The uncertainty continued through November, exacerbated by the political situation in the US ahead of the presidential election and with markets focused on the so-called "fiscal cliff" of more than $600 billion in tax increases and spending cuts in 2013. A warning from Fitch that the US may be downgraded in 2013 unless policymakers act quickly to resolve the situation unnerved jittery investors.
Moody's also cut its triple-A rating on France by a notch on November 19. Also in November, the European Commission downgraded the eurozone's economic outlook, and Draghi said the Central Bank expects the economy to remain weak in the near term and that recent data indicate the German economy is increasingly being affected by the region's debt crisis. Economic reports showed the eurozone economy contracted 0.1% in the third quarter after contracting 0.2% in the immediate prior quarter.
Despite all the turmoil across Europe, only the Greek and the Spanish stock markets ended in the red. The Greek market was down 2.5% for the year, while the Spanish market fell 1.9%, according to MSCI data. The major markets of Germany, France and the UK were up 28.1%, 19.1%, and 11%, respectively, through to December 28.
Sector performance saw IT stocks gaining 26%. Pure-play software and services companies were among the best performers within the industry, up about 45%. Stocks such as Capgemini (CAP) and enterprise software specialist SAP (SAP) gained about 35% and 50%, respectively, year-to-date.

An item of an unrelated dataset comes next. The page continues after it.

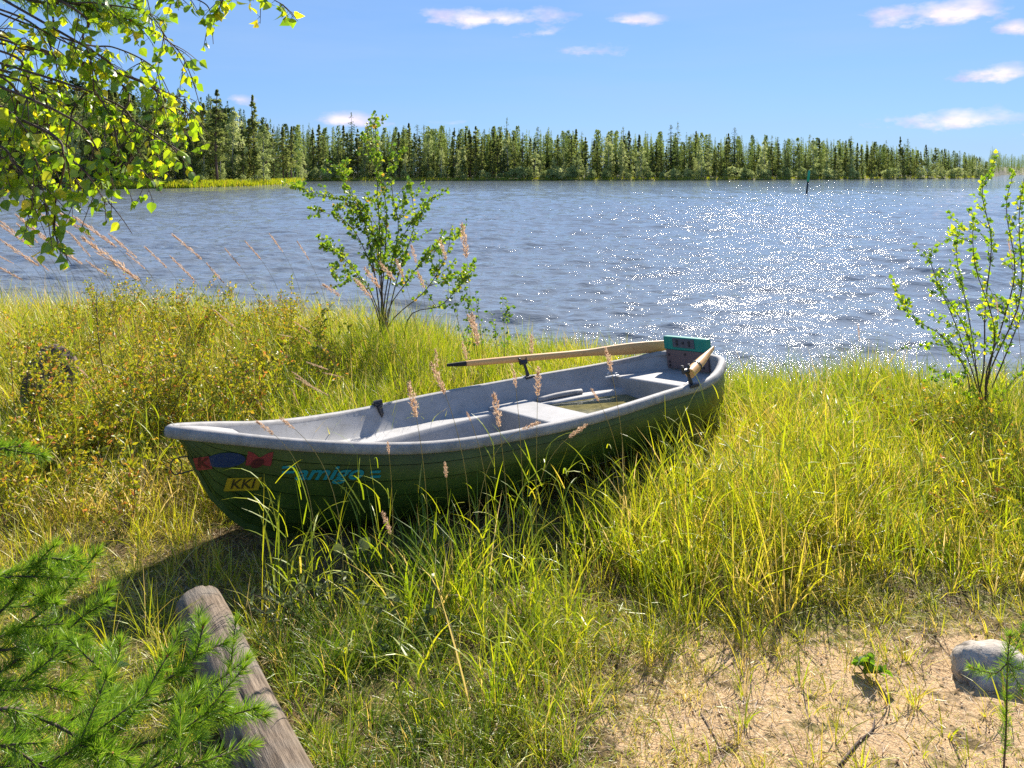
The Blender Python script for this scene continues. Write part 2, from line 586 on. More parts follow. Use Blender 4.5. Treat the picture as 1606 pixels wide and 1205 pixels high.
# ------------------------------------------------------------------ terrain
def shore(x):
    return np.interp(x, [-30, -9, -6, -4, -2, -.5, .6, 1.6, 2.2, 3.2, 4.5, 6, 9, 30],
                     [14, 12, 12, 11.5, 10.5, 9.8, 9, 8.2, 7.9, 7.7, 7.8, 8.2, 9, 12]) + .25 * np.sin(x * 2.1) + .12 * np.sin(x * 5.3 + 1)


def gz(x, y):
    x = np.asarray(x, float)
    y = np.asarray(y, float)
    s = shore(x) - y
    land = .02 + .02 * np.clip(s, 0, 8) + .045 * np.clip(4.0 - y, 0, 8) + .10 * np.exp(-((x - 1.35) ** 2 + (y - 6.55) ** 2) / .35)
    land = land + (.05 * (vnoise(x, y, .9, 1) - .5) + .02 * (vnoise(x, y, .25, 2) - .5)) * sstep(-.2, .6, s)
    sea = .02 + np.clip(s * .11, -2.5, 0)
    return np.where(s > 0, land, sea)


DPX = np.array([-1500, -600, -200, 0, 200, 300, 400, 440, 458, 468, 480, 700, 1100, 1400, 1540, 1556, 1575, 1700, 2200, 4000])
DV = np.array([60, 75, 92, 101, 107, 113, 130, 142, 150, 170, 196, 208, 218, 250, 285, 350, 640, 700, 620, 500])


def far_d(px):
    return np.interp(px, DPX, DV)


def far_z(px, d):
    """ground height of the land across the water, d metres ahead"""
    D = far_d(px)
    t = d - D
    hill = np.where(px > 1556, np.clip(t, 0, 140) * .04, 0)
    return np.where(t > 0, .35 * sstep(0, 1.2, t) + .018 * np.clip(t, 0, 90) + hill, -.15 + np.clip(t * .06, -2.2, 0))


def sheet(name, mat, x0, x1, y0, y1, nx, ny, zf, tintf=None, yw=None):
    xs = np.linspace(x0, x1, nx)
    ys = np.linspace(y0, y1, ny) if yw is None else yw
    X, Y = np.meshgrid(xs, ys)
    a = Acc()
    i, j = np.meshgrid(np.arange(len(ys) - 1), np.arange(nx - 1), indexing='ij')
    q = np.stack([i * nx + j, i * nx + j + 1, (i + 1) * nx + j + 1, (i + 1) * nx + j], -1).reshape(-1, 4)
    a.add(np.stack([X, Y, zf(X, Y)], -1).reshape(-1, 3), [q], None if tintf is None else tintf(X, Y).ravel())
    return a.obj(name, mat, smooth=True)


def sandmask(x, y):
    m = sstep(-.1, .7, x + .3 * (3.2 - y)) * sstep(4.25, 3.5, y + .2 * (2 - x) * 0)
    m2 = .35 * sstep(4.6, 3.8, y)
    edge = .7 * sstep(.5, -.3, shore(x) - y)
    return np.clip(np.maximum(np.maximum(m, m2 * (x > -1.2)), edge), 0, 1) * .66


nearg = sheet('ground', M['ground'], -24, 22, -12, 15, 460, 330, gz, sandmask)
tag(nearg, kind='structure')

# one wide sheet under everything: lake bed, far land, hills to the horizon
ang = np.concatenate([np.linspace(-math.pi, -.72, 30)[:-1], np.linspace(-.72, .72, 420), np.linspace(.72, math.pi, 30)[1:]])
rad = np.concatenate([[.5, 4, 8], np.geomspace(14, 60, 20), np.geomspace(62, 420, 220), np.geomspace(430, 4200, 60)])
A_, R_ = np.meshgrid(ang, rad)
X_, Y_ = np.sin(A_) * R_, np.cos(A_) * R_
front = np.cos(A_) > .25
pxs = np.where(front, 803 + F * np.tan(np.where(front, A_, 0)), np.where(A_ > 0, 4000, -1500))
dd = np.where(front, Y_, R_ * .25)
z1 = far_z(pxs, dd)
behind = ~front
z1 = np.where(behind, -1.2 + .03 * np.clip(R_ - 40, 0, 200), z1)
z1 = np.where(R_ < 40, -2.6, z1)
a = Acc()
na = len(ang)
i, j = np.meshgrid(np.arange(len(rad) - 1), np.arange(na - 1), indexing='ij')
q = np.stack([i * na + j, (i + 1) * na + j, (i + 1) * na + j + 1, i * na + j + 1], -1).reshape(-1, 4)
a.add(np.stack([X_, Y_, z1], -1).reshape(-1, 3), [q[:, ::-1]])
tag(a.obj('terrain', M['far_land'], smooth=True), kind='structure')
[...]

Financial stocks put in a respectable performance in 2012, with banks up about 29% while insurance stocks returned about 37%. In banks, BNP Paribas (BNP) returned about 36% year-to-date, while Société Générale (GLE) was up a whopping 60%. Crédit Agricole (ACA) gained about 37%. Over in Frankfurt, banks gained, but not nearly as much, with Commerzbank (CBK) up about 7% while Deutsche Bank (DBK) added 14%.